Django Unchained, de Quentin Tarantino (2012) L'histoire : Dans le Sud des États-Unis, quelque années avant la guerre de Sécession, un chasseur de primes libère un esclave prénommé Django pour l'assister dans une mission. Il se lie d'amitié avec lui et décide de l'aider à libérer sa femme, esclave d'un riche propriétaire terrien...Il a longtemps cité
Le Bon, la Brute et le Truand de Sergio Leone comme étant son film favori et flirté avec le genre dans le second volume de
Kill Bill, lors du segment centré sur le personnage de Michael Madsen. Mais il aura fallu attendre sa vingtième année de carrière pour voir Quentin Tarantino s'attaquer au western. A mon grand soulagement,
Django Unchained s'impose comme l'oeuvre la plus mature du cinéaste depuis
Jackie Brown : nulle accumulation excessive "d'hommages" ici comme dans son diptyque, nulle paresse dans l'écriture comme dans
Boulevard de la mort, ni impression de production précipitée et de suffisance comme dans
Inglourious Basterds. Ici, le cinéaste ne se sert pas d'un genre pour dépoussiérer sa vidéothèque, mais bien pour servir un propos ô combien sensible : la question de l'esclavage. L'une des grandes forces du cinéma de genre, après tout, a longtemps été sa capacité à allier divertissement et réflexion et ce long-métrage nous le rappelle. En ce sens, les nombreux regards que chaque interprète noir lance au personnage de Django, esclave affranchi, se révèlent puissants et en disent plus long sur la condition afro-américaine, avec subtilité, que certaines filmographies plus ouvertement politisées.
La première heure de
Django Unchained se révèle parfaite : un chasseur de primes interprété par un Christoph Waltz drôle et souvent touchant affranchit un esclave, se lie d'amitié avec lui et lui apprend son métier. On les suit, saison après saison, et Quentin Tarantino livre de magnifiques compositions de grands espaces, de villes boueuses ou de territoires enneigés comme dans le cinéma de Sergio Corbucci, cinéaste principalement convoqué ici. Bien avant la gravité qui s'annonce, l'humour répond au rendez-vous, même lorsque les coups de feu résonnent et repeignent les paysages en rouge. La seconde heure, qui marque l'entrée en scène de Leonardo DiCaprio en riche propriétaire terrien, est loin de m'avoir autant convaincu : si l'acteur, glaçant, livre un grand numéro au point de voler la vedette à Waltz et Jamie Foxx, ses scènes m'ont semblé statiques et bavardes, comme du théâtre filmé. Bien entendu, les fans du cinéaste avanceront l'habituel argument :
"les films de Tarantino sont bavards et c'est pour cette raison que nous les aimons". Mais il y a bavardage intéressant et bavardage ennuyant... Sans compter tous ces choix musicaux qui m'ont semblé à côté de la plaque.

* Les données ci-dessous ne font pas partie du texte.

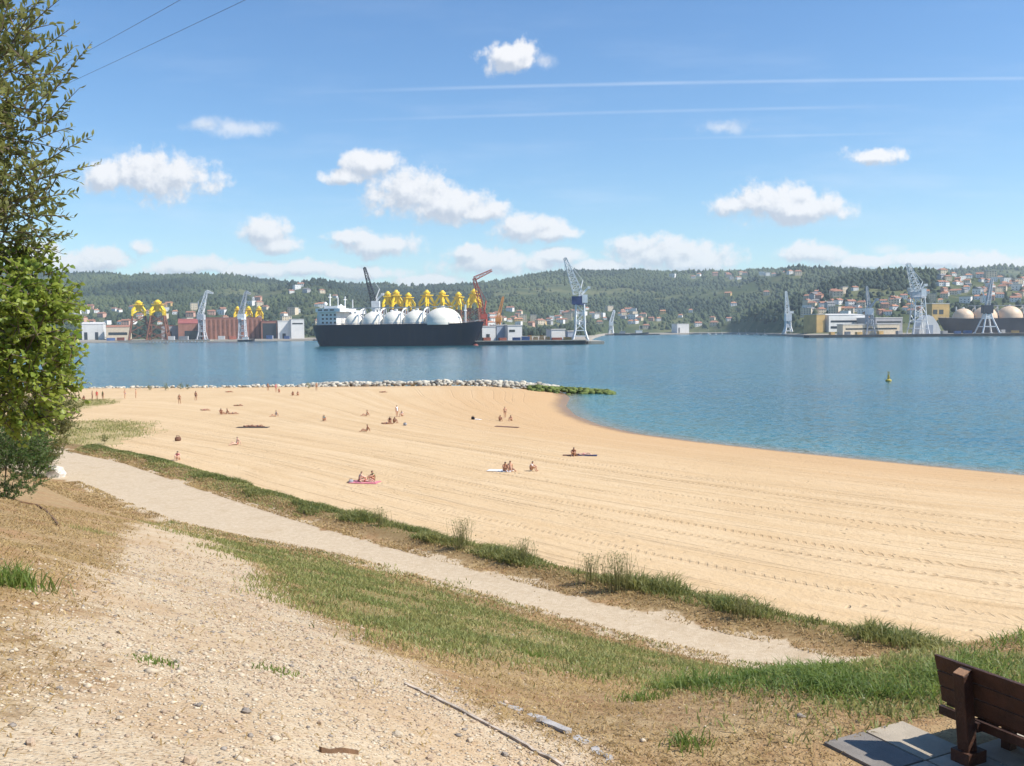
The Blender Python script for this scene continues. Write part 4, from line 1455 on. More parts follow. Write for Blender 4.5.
CM = {k: container_mesh(m) for k, m in CONT.items()}
b = MB()
b.box(-.05, .02, -1.1, 1.1, .1, 2.5)
CDOOR = b.mesh('door', STEEL_GREY)
ORD = ('leftmost', 'second', 'third', 'fourth', 'fifth', 'sixth', 'seventh', 'eighth')
cr = random.Random(11)
for where, Yd, zz, sc, pxs in (('on the right quay', 1203, 3.31, 1.5, (832, 847, 858, 881, 899, 944, 957, 968, 1003, 1014)), ('on the pier', 832, 3.22, 1.25, (487, 503, 517, 526, 557, 568)), ('on the far left quay', 1512, 3.1, 2.0, (112, 122, 172, 184, 222, 233, 270, 288))):
    seen = {}
    for px in pxs:
        c = cr.choice(list(CM))
        seen.setdefault(c, []).append(px)
    for c, ps in seen.items():
        for i, px in enumerate(ps):
            lab = c + ' shipping container ' + where if len(ps) == 1 else ORD[i] + ' ' + c + ' shipping container ' + where
            t = thing('shipping_container', lab, 'container', (gx_(px, Yd), Yd + cr.uniform(-3, 3), zz), .25 + cr.uniform(-.4, .4), 'shipping containers on the quays')
            t.scale = (sc * cr.uniform(.7, 1.2), sc, sc * cr.uniform(.8, 1.2))
            link('body', CM[c], t)
            link('door', CDOOR, t, (3.05, 0, 0))

# ------------------------------------------------------------------ beach: groyne, people, buoy
ROCK = pmat('groyne_rock', (0.46, 0.42, 0.34), .9, .4, .5, .4, 3)
ALGAE = pmat('algae_rock', (0.10, 0.13, 0.025), .8, .4, .8, .5, 3)


def rock_mesh(seed, mat, nm='rock'):
    r = np.random.default_rng(seed)
    b = MB()
    th = 6
    rings = [(0.0, -.8), (.75, -.55), (1.0, 0.0), (.72, .6), (0.0, .85)]
    vs = []
    for rr_, z in rings[1:-1]:
        for k in range(th):
            a = 2 * math.pi * k / th + r.uniform(-.3, .3)
            q = rr_ * r.uniform(.72, 1.2)
            vs.append((q * math.cos(a), q * math.sin(a), z + r.uniform(-.18, .18)))
    vs += [(r.uniform(-.2, .2), r.uniform(-.2, .2), -.8), (r.uniform(-.3, .3), r.uniform(-.3, .3), .8)]
    fs = []
    for i in range(2):
        for k in range(th):
            fs.append((i * th + k, i * th + (k + 1) % th, (i + 1) * th + (k + 1) % th, (i + 1) * th + k))
    for k in range(th):
        fs.append((3 * th, (k + 1) % th, k)); fs.append((3 * th + 1, 2 * th + k, 2 * th + (k + 1) % th))
    b.add(vs, fs)
    return b.mesh(nm, mat)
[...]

Quentin Tarantino a sans doute épuisé toutes ses cartouches trop tôt et puisque tout est connu d'avance, il est difficile de se passionner pour ces interminables échanges autour d'une table. Mais dès qu'il s'agit d'assurer le spectacle, de filmer une fusillade, il répond présent. L'homme, après tout, a montré de quoi il était capable en filmant Uma Thurman sabre à la main au Japon et peut en faire de même avec Jamie Foxx flingues au vent dans le Sud des Etats-Unis. Et s'il a eu la mauvaise idée de se confier un tout petit rôle, histoire de rappeler quel mauvais acteur il peut être, il atteint un nouveau cap dans la représentation de la violence : jusqu'ici, elle m'avait toujours semblé
cartoonesque, en aucun cas réaliste, si ce n'est peut-être à ses débuts, avec la fameuse scène de torture de
Reservoir Dogs. Mais nul humour ici, lorsqu'un homme noir se voit dévoré vivant par des chiens, devant des blancs hilares : un grand malaise plutôt. Oui, le film est divertissant et même, disons-le, romantique. Mais il fait surtout mentir
a posteriori, j'insiste, ce critique qui, voici quelques années déclarait :
Quentin Tarantino n'a rien à dire, mais il le dit mieux que personne.A présent, alors qu'il ne lui reste sans doute plus qu'une poignée de films à tourner, il semblerait que le cinéphile laisse parfois sa place à l'homme. Et son cinéma en sort grandi.